With the exception of Sari, whose quest to track down the missing Dee Dee establishes her as a determined mama bear (though the movie is wise enough to avoid pushing the metaphor), none of these people are terribly bright, and don’t elicit too much sympathy, which is likely part of the filmmakers’ design. If we truly felt for them, we wouldn’t be able to enjoy the extreme splatstick that ensues when they come face-to-snout with the coke-crazed bear. They do have a number of funny moments in between attacks, though, and Banks directs the whole thing vigorously, even throwing in some appreciated flourishes. (I enjoyed, for example, the way she motivates a heartbeat sound effect used to build tension in one sequence.) There’s also more variety to the attack situations than one usually finds in animal-amok pictures, and the highlight is one demonstrating that a speeding vehicle is no match for a drug-addled bruin.

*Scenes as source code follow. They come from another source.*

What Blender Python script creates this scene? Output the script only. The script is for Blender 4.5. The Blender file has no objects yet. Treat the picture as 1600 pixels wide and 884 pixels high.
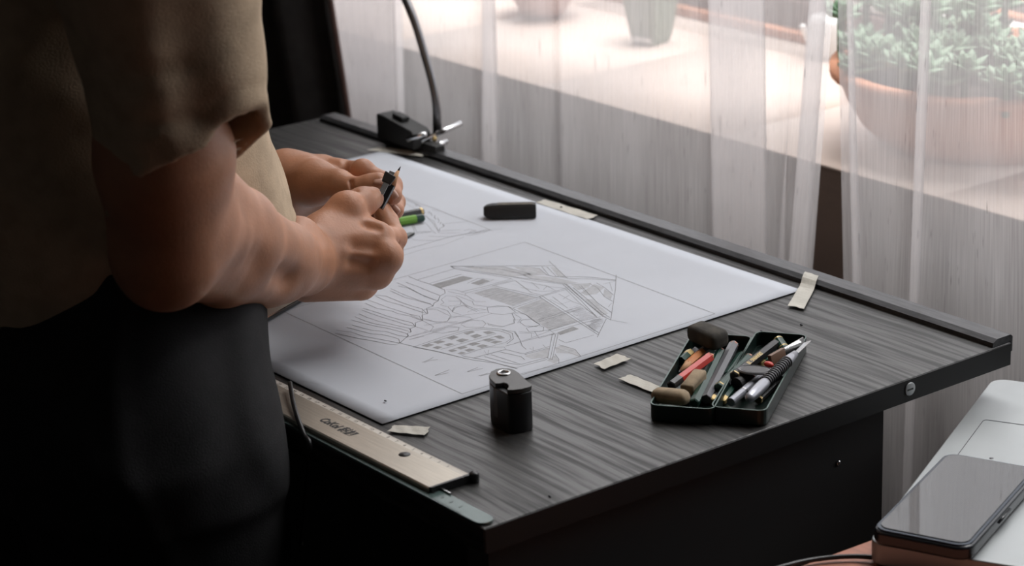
import bpy, bmesh, math, random
import numpy as np
from mathutils import Vector, Matrix
try:
    import openvdb as vdb
except ImportError:
    import pyopenvdb as vdb
random.seed(7); np.random.seed(7)
SC = bpy.context.scene
COL = SC.collection

# ------------------------------------------------------------------ camera
F = 3692.0
MR = np.array([[0.6107628587, 0.7910919590, -0.0337970819],
               [0.2364866589, -0.2229819790, -0.9457024359],
               [-0.7556737329, 0.5696073643, -0.3232718052]])   # rows: right, down, forward
CAM = np.array([1.1215, -1.3172, 1.3897])
cd = bpy.data.cameras.new('camera'); cam = bpy.data.objects.new('camera', cd); COL.objects.link(cam)
cd.sensor_width = 36; cd.lens = 36 * F / 1600; cd.clip_start = .05; cd.clip_end = 100
m3 = Matrix((MR[0], -MR[1], -MR[2])).transposed()
cam.matrix_world = Matrix.Translation(Vector(CAM)) @ m3.to_4x4()
cd.dof.use_dof = True; cd.dof.focus_distance = 1.80; cd.dof.aperture_fstop = 9.0
SC.camera = cam
# ------------------------------------------------------------------ world, light, exposure
w = bpy.data.worlds.new('world'); SC.world = w; w.use_nodes = True
bg = w.node_tree.nodes['Background']; bg.inputs[0].default_value = (.95, .96, 1, 1); bg.inputs[1].default_value = 2.0
def area(name, loc, target, sx, sy, energy, color):
    l = bpy.data.lights.new(name, 'AREA'); l.shape = 'RECTANGLE'; l.size = sx; l.size_y = sy; l.energy = energy; l.color = color
    o = bpy.data.objects.new(name, l); COL.objects.link(o); o.location = loc
    o.rotation_euler = (Vector(target) - Vector(loc)).to_track_quat('-Z', 'Y').to_euler(); return o
area('daylight_outside', (-.65, .95, 3.0), (-.5, .1, .75), 2.6, 1.3, 112, (1, .985, .97))
pt = area('window_portal', (-.7, .40, 1.55), (-.7, -1, 1.55), 2.6, 1.64, 1, (1, 1, 1)); pt.data.cycles.is_portal = True
SC.view_settings.view_transform = 'Standard'; SC.view_settings.look = 'None'
SC.view_settings.exposure = 0.0; SC.view_settings.gamma = 1

# ------------------------------------------------------------------ helpers
def W(x, y, z=None, X=None, Y=None):
    """point of the scene seen at photo pixel (x, y) on a plane z=, X= or Y="""
    r = MR.T @ np.array([(x - 800) / F, (y - 442) / F, 1.0])
    if z is not None: t = (z - CAM[2]) / r[2]
    elif X is not None: t = (X - CAM[0]) / r[0]
    else: t = (Y - CAM[1]) / r[1]
    return CAM + r * t
def P3(x, y, t): return CAM + t * (MR.T @ np.array([(x - 800) / F, (y - 442) / F, 1.0]))
ZT = .75

def tag(o, label=None, cat=None, group=None, kind=None):
    if label: o['label'] = label
    if cat: o['category'] = cat
    if group: o['group'] = group
    if kind: o['kind'] = kind
    return o
def empty(name, loc=(0, 0, 0), rz=0.0):
    o = bpy.data.objects.new(name, None); COL.objects.link(o); o.location = loc; o.rotation_euler = (0, 0, rz)
    o.empty_display_size = .02; return o
def link(name, me, mat, parent=None, smooth=False):
    o = bpy.data.objects.new(name, me); COL.objects.link(o)
    if mat is not None and not me.materials: me.materials.append(mat)
    if smooth: me.polygons.foreach_set('use_smooth', [True] * len(me.polygons))
    if parent is not None: o.parent = parent
    return o
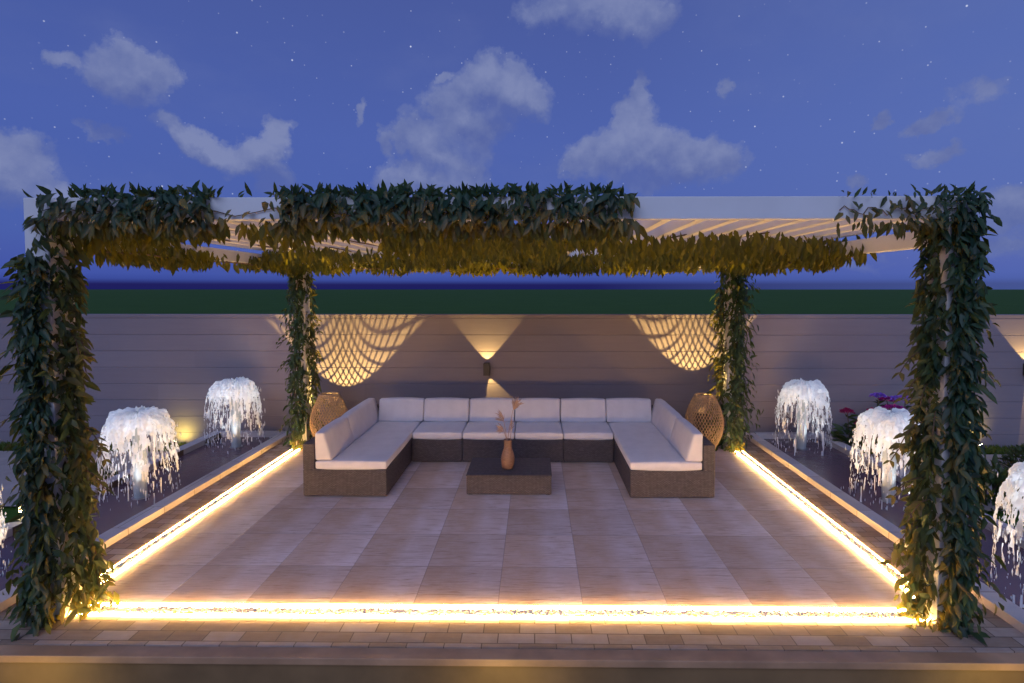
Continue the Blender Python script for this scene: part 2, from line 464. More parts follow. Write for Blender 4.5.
# ------------------------------------------------------------------ foam fountains
def make_foam(seed, nlay=2):
    """lacy mushroom of falling water: layered sheets of revolution torn by noise, then loose drops"""
    rnd = random.Random(seed)
    V = []; F = []
    for lay in range(nlay):
        NT_, NS = 220, 120
        off = Vector((seed * 7.3 + lay * 3.1, 1.7 * seed, 0))
        r_out = 0.365 - 0.045 * lay
        htop = 0.955 - 0.035 * lay
        base = len(V)
        ok = {}
        for j in range(NS + 1):
            s = j / NS
            for i in range(NT_):
                th = 2 * math.pi * i / NT_
                lob = noise.noise(Vector((math.cos(th) * 1.6, math.sin(th) * 1.6, 0)) + off)
                fine = noise.noise(Vector((math.cos(th) * 5, math.sin(th) * 5, s * 5)) + off)
                ro = r_out * (1 + 0.13 * lob)
                ro = r_out * (1 + 0.17 * lob)
                f2 = noise.noise(Vector((math.cos(th) * 11, math.sin(th) * 11, s * 12)) + off)
                r = 0.03 + (ro - 0.03) * (1 - (1 - s) ** 2.15) + 0.020 * fine + 0.016 * f2
                z = htop - 0.015 - 0.955 * s ** (2.9 + 0.3 * lob) + (0.05 * lob + 0.05 * fine + 0.028 * f2) * (1 - s) - 0.02 * math.exp(-(s / 0.07) ** 2)
                jit = 0.012
                ca, sa = math.cos(th), math.sin(th)
                rr = r + jit * noise.noise(Vector((ca * 14, sa * 14, s * 30)) + off)
                V.append((rr * ca, rr * sa, max(z, -0.012)))
        for j in range(NS):
            s = (j + 0.5) / NS
            for i in range(NT_):
                th = 2 * math.pi * (i + 0.5) / NT_
                ca, sa = math.cos(th), math.sin(th)
                nn = noise.fractal(Vector((ca * 11, sa * 11, s * 10)) + off * 2, 0.8, 2.1, 3)
                st = noise.noise(Vector((ca * 19, sa * 19, s * 2.2)) + off)
                dens = 0.88 - 1.12 * min(1, max(0, s - 0.24) / 0.50) - 0.14 * lay - 0.25 * max(0, s - 0.75) * 4 + 0.1 * (s > 0.75)
                if nn * 0.74 + st * 0.56 < dens - 0.10 * (s > 0.85):
                    a = base + j * NT_ + i; b = base + j * NT_ + (i + 1) % NT_
                    F.append((a, b, b + NT_, a + NT_))
    # loose drops and short strings
    for k in range(420):
        th = rnd.uniform(0, 2 * math.pi)
        a = rnd.uniform(0.2, 1.0) ** 0.5
        r = (0.365 + rnd.gauss(0, 0.03)) * (1 - (1 - a) ** 2.15) - (0.12 * rnd.random() ** 2)
        z = 0.94 - 0.94 * a ** 2.9 + rnd.gauss(0, 0.03)
        if z < 0.01: continue
        w = rnd.uniform(0.002, 0.0065); hgt = w * rnd.uniform(2.0, 8.0)
        c = Vector((r * math.cos(th), r * math.sin(th), z))
        b = len(V)
        for (dx, dy, dz) in ((1, 0, 0.2), (0, 1, -0.1), (-1, 0, 0.1), (0, -1, -0.2), (0, 0, 1), (0.3, 0.2, -1)):
            V.append((c.x + dx * w, c.y + dy * w, max(c.z + dz * hgt, -0.01)))
        for q in ((0, 1, 4), (1, 2, 4), (2, 3, 4), (3, 0, 4), (1, 0, 5), (2, 1, 5), (3, 2, 5), (0, 3, 5)):
            F.append(tuple(b + x for x in q))
    me = bpy.data.meshes.new('foam_dome')
    me.from_pydata(V, [], F); me.update()
    bm = bmesh.new(); bm.from_mesh(me)
    bmesh.ops.delete(bm, geom=[v for v in bm.verts if not v.link_faces], context='VERTS')
    bm.to_mesh(me); bm.free()
    me.polygons.foreach_set('use_smooth', [True] * len(me.polygons))
    me.materials.append(M['foam'])
    return me

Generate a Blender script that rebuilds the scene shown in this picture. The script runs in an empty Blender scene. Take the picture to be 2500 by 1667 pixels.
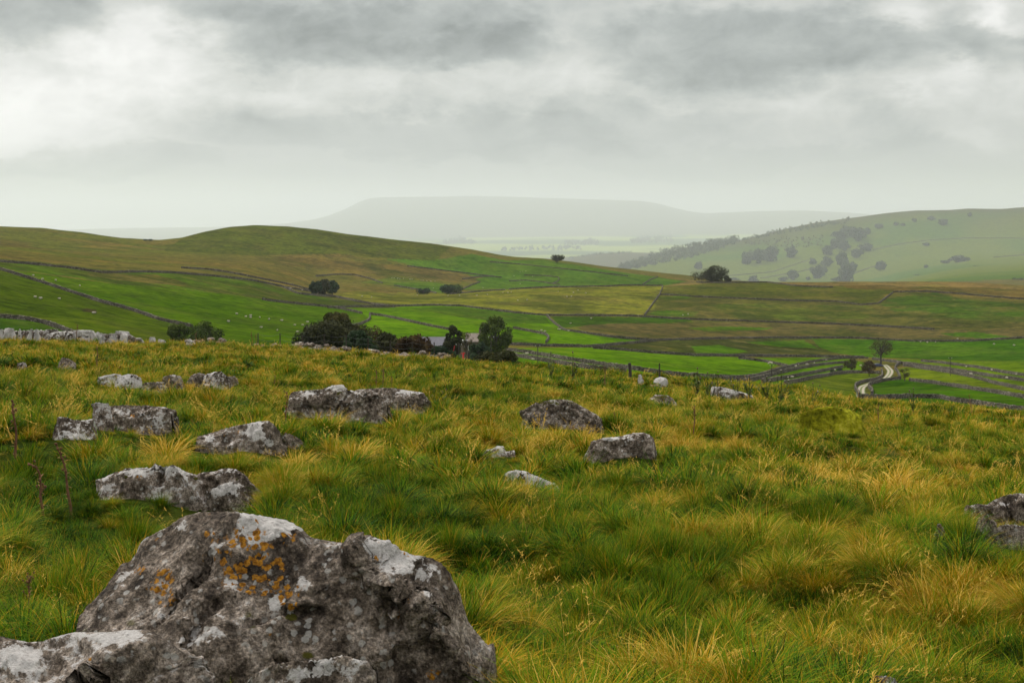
import bpy, math, random
import numpy as np
from mathutils import Vector
S = bpy.context.scene
COL = S.collection
R = math.radians
# ------------------------------------------------------------------ camera geometry
# The eye is the world origin. The lens is 50 mm on 36 mm, level, shifted downwards.
F, HX, HY = 3472.2, 1250.0, 542.0
rng = np.random.default_rng(7)
random.seed(7)

def pt_tan(px, py):
    return (px - HX) / F, -(py - HY) / F

# ------------------------------------------------------------------ numpy noise
def _h(ix, iy, iz, s):
    n = (ix.astype(np.int64) * 374761393 + iy.astype(np.int64) * 668265263 + iz.astype(np.int64) * 2147483647 + s * 1274126177) & 0xffffffff
    n = ((n ^ (n >> 13)) * 1274126177) & 0xffffffff
    n = ((n ^ (n >> 16)) * 2246822519) & 0xffffffff
    return ((n ^ (n >> 15)) & 0xffffff) / float(0xffffff)

def vnoise(p, s=0):
    """value noise in 0..1 for points (N,3)"""
    f = np.floor(p); d = p - f; d = d * d * d * (d * (d * 6 - 15) + 10)
    i = f.astype(np.int64); x, y, z = i[:, 0], i[:, 1], i[:, 2]
    u, v, w = d[:, 0], d[:, 1], d[:, 2]
    def g(a, b, c): return _h(x + a, y + b, z + c, s)
    c00 = g(0,0,0)*(1-u)+g(1,0,0)*u; c10 = g(0,1,0)*(1-u)+g(1,1,0)*u
    c01 = g(0,0,1)*(1-u)+g(1,0,1)*u; c11 = g(0,1,1)*(1-u)+g(1,1,1)*u
    return (c00*(1-v)+c10*v)*(1-w)+(c01*(1-v)+c11*v)*w

def fbm(p, s=0, o=4, ridge=False):
    a, t, tot = 1.0, 0.0, 0.0
    q = np.array(p, float)
    for k in range(o):
        n = vnoise(q, s + k * 17)
        if ridge: n = 1 - np.abs(2 * n - 1)
        t = t + a * n; tot += a; a *= .5; q = q * 2.03 + 11.3
    return t / tot

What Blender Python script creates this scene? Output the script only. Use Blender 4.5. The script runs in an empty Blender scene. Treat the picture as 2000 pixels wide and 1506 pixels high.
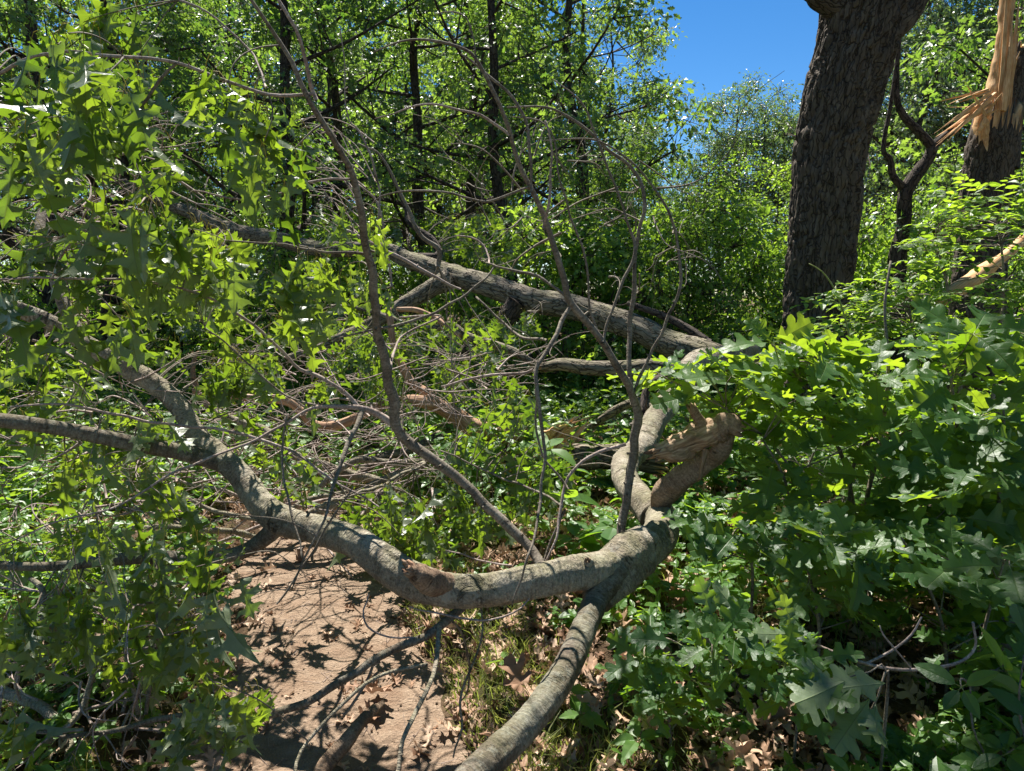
import bpy, math, random
import numpy as np
from mathutils import Vector
from mathutils.geometry import tessellate_polygon

rng = np.random.default_rng(7)
random.seed(7)
SC = bpy.context.scene
COL = SC.collection

# ------------------------------------------------------------------ camera
PITCH = math.radians(8.1)
FPX = 1351.0
CAMZ = 1.6
cam_d = bpy.data.cameras.new("camera")
cam = bpy.data.objects.new("camera", cam_d)
COL.objects.link(cam)
cam.location = (0, 0, CAMZ)
cam.rotation_euler = (math.pi / 2 - PITCH, 0, 0)
cam_d.sensor_width = 36.0
cam_d.lens = 36.0 * FPX / 2000.0
cam_d.clip_end = 500
cam_d.clip_start = 0.05
SC.camera = cam

# ------------------------------------------------------------------ light
SUN_EL = math.radians(61)
SUN_AZ = math.radians(-16)          # measured from straight ahead (+Y), negative = left
SDIR = np.array([math.sin(SUN_AZ) * math.cos(SUN_EL), math.cos(SUN_AZ) * math.cos(SUN_EL), math.sin(SUN_EL)])
world = bpy.data.worlds.new("World")
SC.world = world
world.use_nodes = True
wt = world.node_tree
sky = wt.nodes.new("ShaderNodeTexSky")
sky.sky_type = 'NISHITA'
sky.sun_disc = False
sky.sun_elevation = SUN_EL
sky.sun_rotation = SUN_AZ
sky.altitude = 1500
sky.air_density = 1.0
sky.dust_density = 0.0
sky.ozone_density = 3.0
bg = wt.nodes["Background"]
bg.inputs[1].default_value = 0.060
hs = wt.nodes.new("ShaderNodeHueSaturation")      # clear deep-blue June sky
hs.inputs["Saturation"].default_value = 1.3
wt.links.new(sky.outputs[0], hs.inputs["Color"])
wt.links.new(hs.outputs[0], bg.inputs[0])
sl = bpy.data.lights.new("sun", 'SUN')
sl.energy = 5.0
sl.angle = math.radians(0.53)
sl.color = (1.0, 0.95, 0.87)
so = bpy.data.objects.new("sun", sl)
COL.objects.link(so)
so.rotation_euler = Vector(tuple(SDIR)).to_track_quat('Z', 'Y').to_euler()
so.location = (0, 0, 30)
SC.view_settings.view_transform = 'Standard'
SC.view_settings.look = 'None'
SC.view_settings.exposure = 1.35
SC.view_settings.gamma = 1.0
SC.cycles.max_bounces = 7
SC.cycles.diffuse_bounces = 3
SC.cycles.glossy_bounces = 2
SC.cycles.transmission_bounces = 4
SC.cycles.transparent_max_bounces = 4
SC.cycles.sample_clamp_indirect = 4.0

CT, ST = math.cos(PITCH), math.sin(PITCH)


def P(px, py, d):
    """the world point seen at photo pixel (px,py), d metres ahead of the camera"""
    u = (px - 1000.0) / FPX
    v = (753.0 - py) / FPX
    ry = CT + v * ST
    k = d / ry
    return np.array([u * k, d, CAMZ + (v * CT - ST) * k])


# ------------------------------------------------------------------ noise
def _hash(ix, iy, iz, s=0):
    h = (ix * 374761393 + iy * 668265263 + iz * 2147483647 + s * 1274126177) & 0xffffffff
    h = ((h ^ (h >> 13)) * 1274126177) & 0xffffffff
    h = (h ^ (h >> 16)) & 0xffffffff
    return h / 4294967295.0


def noise3(x, y, z, s=0):
    x, y, z = np.broadcast_arrays(np.asarray(x, float), np.asarray(y, float), np.asarray(z, float))
    ix, iy, iz = np.floor(x).astype(np.int64), np.floor(y).astype(np.int64), np.floor(z).astype(np.int64)
    fx, fy, fz = x - ix, y - iy, z - iz
    fx, fy, fz = fx * fx * (3 - 2 * fx), fy * fy * (3 - 2 * fy), fz * fz * (3 - 2 * fz)
    r = 0
    for a in (0, 1):
        for b in (0, 1):
            for c in (0, 1):
                w = (fx if a else 1 - fx) * (fy if b else 1 - fy) * (fz if c else 1 - fz)
                r = r + w * _hash(ix + a, iy + b, iz + c, s)
    return r


def fbm(x, y, z, s=0, o=3):
    r, a, t = 0, 1.0, 0
    for i in range(o):
        r = r + a * noise3(x * 2 ** i, y * 2 ** i, z * 2 ** i, s + i)
        t += a
        a *= .5
    return r / t


def sstep(a, b, x):
    t = np.clip((x - a) / (b - a), 0, 1)
    return t * t * (3 - 2 * t)


# ------------------------------------------------------------------ terrain
PY = [0, 2, 2.6, 3.2, 4, 5, 6, 8, 12, 30]
PX = [-.42, -.60, -.72, -.92, -1.22, -1.5, -1.6, -1.5, -1.2, -1.0]


def path_c(y):
    return np.interp(y, PY, PX)


def path_w(x, y):
    return .50 + .10 * (noise3(0 * x + 3.1, y * 2.3, 0, 5) - .5)


def hgt(x, y):
    x = np.asarray(x, float)
    y = np.asarray(y, float)
    s = x - path_c(y)
    e = .14 * (noise3(x * 0.0, y * 3.0, .5, 2) - .5) + .07 * (noise3(x * 4, y * 7.0, .5, 3) - .5)
    hw = path_w(x, y)
    fade = 1 - .7 * sstep(5, 9, y)
    z = .15 * fade * sstep(hw - .03, hw + .13, s + e) + .13 * fade * sstep(hw, hw + .35, -s + e)
    z = z + .10 * sstep(hw + .1, hw + 2.5, s)
    off = 1 - sstep(.0, .12, hw - np.abs(s) - .02)
    z = z + off * .09 * (fbm(x * 1.6, y * 1.6, 0, 11) - .5) + .03 * (noise3(x * 5, y * 5, 1, 14) - .5) * (.35 + .65 * off)
    far = sstep(6, 25, np.hypot(x, y))
    z = z + far * 1.2 * (noise3(x * .09 + 3, y * .09, 0, 21) - .5)
    return z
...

Those coming for the bear’s bloodshed (likely a large percentage of the audience) will dig the fact that quite a bit of it was done practically, by Liz Byrne (GRETEL & HANSEL) and the Weta Workshop team. The furry killer herself (yep, it’s a she, which pays off at the climax) was unsurprisingly realized via CGI, but it’s good enough that you can suspend a bit of disbelief and view it as the real thing. And after all, suspending disbelief is what a movie like COCAINE BEAR is all about. You’re not here to see a serious work of genre cinema; you’re here to see if the movie lives up to the bluntest title promising the most ridiculous premise since SNAKES ON A PLANE (a film I can happily report this one surpasses). Is COCAINE BEAR a movie you’ll be thinking about a couple of days after you see it? Not likely. Is it a movie that delivers plenty of low-rent entertainment, particularly if seen with an enthusiastic audience? Does a bear poop in the woods (about the only thing Cocaine Bear doesn’t do)?